Do you have much contact with writers in Kerala?

Here in Cochin where I am based now, writers meet at my home on the first Sunday and read their new work. They like to say, ‘Our ideas are lofty.’ The loftier you get, the more artificial the poetry. They are completely out of touch with reality. I've tried translating Malayalam poetry. But the translated poems can't stand international scrutiny. Internationally, the tone that is appreciated is a casual tone, even if one is speaking about death. Malayali poets read a lot but I can't hear any original voices. They don't write from their own lives, but from what they've picked up. The novel is better. We are influenced by Latin American writers. Twenty years ago we fell under the spell of Kafka, Dostoevsky. Latin American writers are very fashionable just now. Everything has to be political to get an award here. The literature is so muddied. I can't hear an authentic voice.

But Kerala is a good place for writers. It's a good place in the sense that it brings them money. Novelists do well, and columnists. For some writers there is a strong sense of audience—M. T. Vasudevan Nair who makes all the women cry. There's Thakazhi Shivashankara Pillai's Cheemeen. I'm not fond of such superstitions as the ones that appear in his book. If the woman is unfaithful the husband's boat will sink. But Pillai is a cult figure, like my mother.

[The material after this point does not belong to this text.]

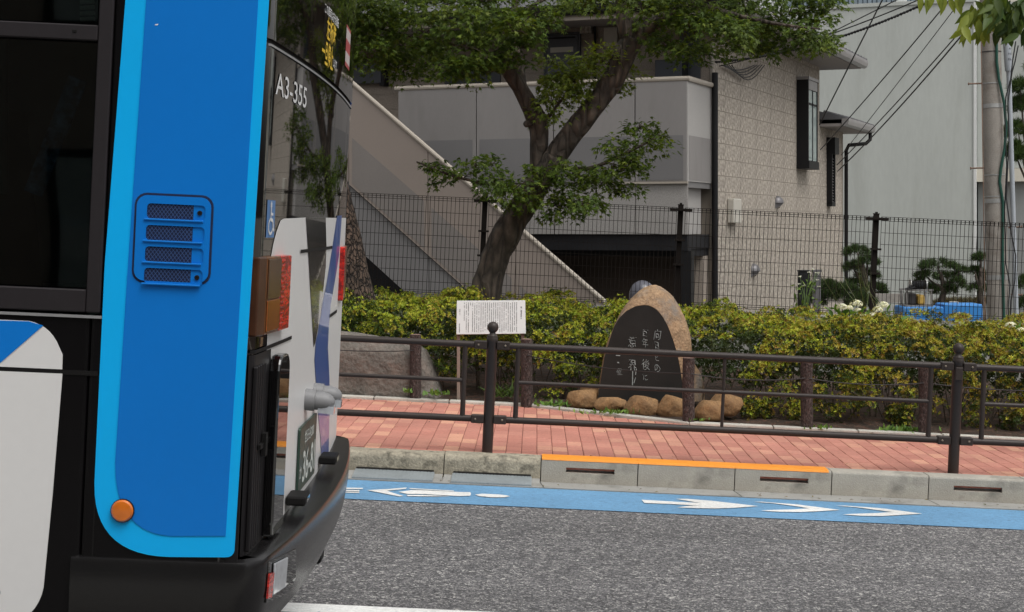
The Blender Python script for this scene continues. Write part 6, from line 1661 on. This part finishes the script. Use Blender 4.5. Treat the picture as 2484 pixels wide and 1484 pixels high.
# tall daisy-like weed against the house wall
fl = thing('fleabane', 'tall thin weed with small white daisies before the beige wall', 'weed', at(1952, 745, 15.4))
for k in range(9):
    x, y = random.uniform(1935, 1990), random.uniform(650, 700); c = at(x, y, 15.4 + random.uniform(-.1, .1)) - fl.location
    MB().tube([Vector((random.uniform(-.03, .03), 0, -.1)), Vector((c.x * .4, 0, c.z * .5)), c], [.004, .003, .002], 5).build('stem', mat('green_stem', (.12, .19, .05), .7), fl)
    n = 16; d = norm(rng.normal(0, 1, (n, 3)) * np.array([1, 1, .3]))
    leaves('flower', OVAL[0], OVAL[1], np.tile(np.array(c), (n, 1)), d, np.tile(np.array([[0, -.3, 1.0]]), (n, 1)), np.full(n, .02), np.tile(np.array([[.78, .78, .74]]), (n, 1)), 'blossom', fl)
n = 40; P = np.stack([rng.uniform(-.09, .12, n), rng.normal(0, .03, n), rng.uniform(-.05, .26, n)], 1)
leaves('leaves', OVAL[0], OVAL[1], P, norm(rng.normal(0, 1, (n, 3)) + np.array([0, 0, .6])), norm(rng.normal(0, 1, (n, 3))), rng.uniform(.04, .08, n), mixcol(n, [(.13, .21, .05), (.18, .26, .06)], [1, 1]), 'hedge_leaf', fl)
# ================================================================== MAPLE
TY = 15.0
mb0 = at(1170, 800, TY)
maple = thing('maple_tree', 'forked maple tree with leaning trunk and layered green crown behind the board', 'tree', mb0)
def tp(x, y, dy=0.0): return at(x, y, TY + dy) - mb0
def rad(px): return px * .94 / 2 / FPX * TY
def smooth_path(pts, radii, n):
    P = [Vector(p) for p in pts]; out, rr = [], []
    m = len(P) - 1
    for i in range(n + 1):
        t = i / n * m; k = min(int(t), m - 1); f = t - k
        p0, p1, p2, p3 = P[max(k - 1, 0)], P[k], P[k + 1], P[min(k + 2, m)]
        out.append(0.5 * ((2 * p1) + (p2 - p0) * f + (2 * p0 - 5 * p1 + 4 * p2 - p3) * f * f + (3 * p1 - p0 - 3 * p2 + p3) * f ** 3))
        rr.append(radii[k] + (radii[k + 1] - radii[k]) * f)
    return out, rr
limbs = [
    ('trunk', [(1158, 860, 0), (1172, 740, 0), (1196, 640, 0), (1232, 560, 0), (1275, 490, 0), (1315, 430, -.02), (1345, 380, -.03)], [92, 78, 74, 74, 70, 62, 58], 28),
    ('limb', [(1335, 400, 0), (1375, 340, -.05), (1430, 270, -.08), (1485, 195, -.1), (1518, 125, -.1), (1535, 95, -.1)], [60, 58, 57, 57, 58, 56], 22),
    ('limb', [(1300, 470, .05), (1305, 390, .04), (1308, 330, .02), (1298, 285, 0), (1262, 215, -.05), (1232, 170, -.08), (1205, 120, -.1)], [46, 44, 48, 52, 42, 36, 26], 22),
    ('limb', [(1528, 110, -.1), (1515, 50, -.1), (1508, -20, -.1), (1500, -120, 0)], [46, 40, 38, 30], 10),
    ('limb', [(1535, 105, -.1), (1575, 65, -.15), (1640, 30, -.2), (1720, -10, -.3), (1800, -60, -.3)], [44, 36, 30, 24, 16], 12),
    ('limb', [(1268, 225, -.05), (1262, 160, .1), (1245, 90, .15), (1248, 20, .2), (1262, -60, .2)], [26, 22, 20, 19, 16], 12),
    ('limb', [(1248, 45, .18), (1290, 15, .2), (1350, -20, .25)], [14, 11, 8], 6),
    ('limb', [(1308, 300, 0), (1330, 285, -.05), (1356, 250, -.1), (1400, 195, -.2)], [12, 9, 7, 4], 8),
    ('limb', [(1335, 400, .0), (1420, 410, -.3), (1500, 380, -.45), (1600, 330, -.5)], [16, 11, 8, 4], 9),
    ('limb', [(1290, 470, .0), (1210, 450, -.25), (1110, 430, -.35), (1010, 392, -.4)], [15, 10, 7, 4], 9),
    ('limb', [(1215, 140, -.1), (1120, 110, -.3), (1000, 90, -.4), (890, 60, -.4)], [12, 8, 5, 3], 9),
    ('limb', [(1690, 10, -.25), (1800, 40, -.5), (1900, 60, -.7), (1990, 70, -.8)], [16, 12, 8, 4], 9),
]
for k, (nm, pts, w, n) in enumerate(limbs):
    P, r = smooth_path([tp(*p) for p in pts], [rad(q) for q in w], n)
    MB().tube(P, r, 16 if k < 5 else 9, True, 0.16 if k < 3 else 0.10, k * 3.3).build(nm, 'maple_bark', maple, smooth=True)
# knots
for x, y, r in ((1280, 300, 12),):
    me = rock_mesh((rad(r * 2),) * 3, x * .01, sub=2); me.materials.append(M['maple_bark']); o = link(bpy.data.objects.new('knot', me), maple); o.location = tp(x, y, -.06)
def crown(name, clusters, leaf, root, org, tyd, cols, wts, sub=7, per=46, disc=.20, m='leaf', tmpl=MAPLE, flat=.35):
    pos, fw, nn = [], [], []; tint = []
    for c in clusters:
        x, y, rx, ry = c[:4]; dy = c[4] if len(c) > 4 else 0; dens_ = c[5] if len(c) > 5 else 1.0; rt_ = c[6] if len(c) > 6 else 0
        C0 = np.array(at(x, y, tyd + dy)); RX, RZ = rx / FPX * tyd, ry / FPX * tyd; RY = max(.22, RX * .6)
        ns = max(2, int(sub * dens_ * (RX * RZ * RY / .02) ** .55))
        for _ in range(ns):
            d = rng.normal(0, 1, 3); d /= np.linalg.norm(d); d *= rng.uniform(.25, 1) ** .5
            sc_ = C0 + d * np.array([RX, RY, RZ])
            up_v = norm(np.array([rng.normal(0, .25), rng.normal(-.15, .25), 1.0]) + np.array([d[0] * .4, d[1] * .3, 0]))
            k = int(per * rng.uniform(.5, 1.2)); a = rng.uniform(0, 6.28, k); r = disc * np.sqrt(rng.uniform(0.02, 1, k)) * rng.uniform(.6, 1.15)
            ax1 = norm(np.cross(up_v, [0, 1, .1])); ax2 = np.cross(up_v, ax1)
            rd = np.cos(a)[:, None] * ax1 + np.sin(a)[:, None] * ax2
            p = sc_ + rd * r[:, None] + up_v * (rng.normal(0, .03, k) - (r / disc) ** 2 * .06)[:, None]
            pos.append(p); fw.append(rd + rng.normal(0, .45, (k, 3)) + np.array([0, 0, -.35])); nn.append(up_v + rng.normal(0, flat, (k, 3)) + np.array([0, -.35, 0]))
            tint.append(np.full(k, rt_) + rng.normal(0, .12))
    pos, fw, nn, tint = map(np.concatenate, (pos, fw, nn, tint)); n = len(pos)
    cc = mixcol(n, cols, wts); yel = np.array([.22, .26, .035]); cc = cc + (yel - cc) * np.clip(tint, 0, .85)[:, None]
    o = leaves(name, tmpl[0], tmpl[1], pos - np.array(org), fw, norm(nn), rng.uniform(.8, 1.2, n) * leaf, np.clip(cc, .004, 1), m, root); o['kind'] = 'stuff'
    return o, n
mc = [(.088, .140, .020), (.062, .105, .016), (.120, .180, .026), (.17, .22, .034)]
low = [(1300, 440, 50, 40), (1385, 415, 55, 24), (1440, 435, 70, 40), (1350, 490, 60, 28), (1250, 455, 55, 30), (1190, 440, 45, 24), (1190, 395, 30, 18), (1110, 425, 48, 20), (1045, 402, 36, 14), (1150, 400, 24, 14), (1500, 400, 50, 32), (1515, 355, 38, 22), (1570, 338, 32, 14), (1550, 308, 16, 12), (1600, 332, 16, 8), (1420, 485, 55, 26), (1500, 460, 40, 18), (1390, 505, 35, 14), (1245, 495, 30, 14), (1545, 400, 28, 16)]
low = [(x, y, rx * .93, ry * .85, -.35 + random.uniform(-.25, .15), 1.15) for x, y, rx, ry in low]
mid = [(1425, 155, 50, 28, -.1, 1, .55), (1385, 185, 50, 26, -.15, 1, .45), (1350, 235, 26, 30, -.1, 1, .4), (1470, 145, 34, 22, -.1, 1, .6), (1325, 275, 16, 16, 0, 1, .3), (1400, 225, 35, 22, -.1, 1, .4), (1500, 215, 18, 24, .2, .8, .45), (1515, 165, 16, 22, .2, .8, .45), (1340, 150, 30, 10, -.1, .7, .3), (1355, 200, 26, 24, -.1, 1, .35)]
top = []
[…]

We are always told that significant things are happening only in the languages, and not in English.

I think they are not referring to poetry but to the novel. But I think of culture as a river. There is even the River Saraswati which disappeared. Perhaps it disappeared into ourselves and we have to find the source within ourselves if we are going to write.

You've read abroad many times. What was it like?

When I was going to read at Columbia I was told to be careful not to be politically incorrect. India is free but the U.S. is not, I discovered. I was so scared. I have some friends there, Ted Ricardi and his wife. They told me to look at them if I was nervous. If they felt I was a politically incorrect person they should not have brought me over. I'll never change. My poem ‘Composition’ is politically incorrect because it contains the phrase ‘lesbians hiss’. I was told to delete such references as it would hurt people. When I was in Germany, one of the professors said to the audience that I would interpret my own poems. I asked him to interpret them. He made the poem he read some kind of post-colonial thing. I didn't understand a word. I'm not political. Another professor said I was a deeply religious poet when he was reading a simple love poem. I whispered to his wife that he was making a mistake. Then I realized that one poem can be interpreted in many ways. The poem is out of your control once it is published. A teacher can give the poem strength or weaken it.

You're an activist now? In the two days I have been here, you've had so many requests to attend functions, give speeches about children's rights, pose with orphans.

I'm a part-time activist. It should not become chronic, the everyday climate of my life. Garnish with misery. Don't make it a meal. I like fun. I want to be able to help too.

You say you are not political. But you have stood for elections.

Yes, in 1984 and I lost. Recently I was asked by Ajay Bharat, a new party formed by Maharishi Mahesh Yogi, to be their candidate in Kerala. I was to be the only candidate. But I don't feel up to it. I would have enjoyed campaigning. In 1984 I campaigned for a month. I would have done so now if I had the health.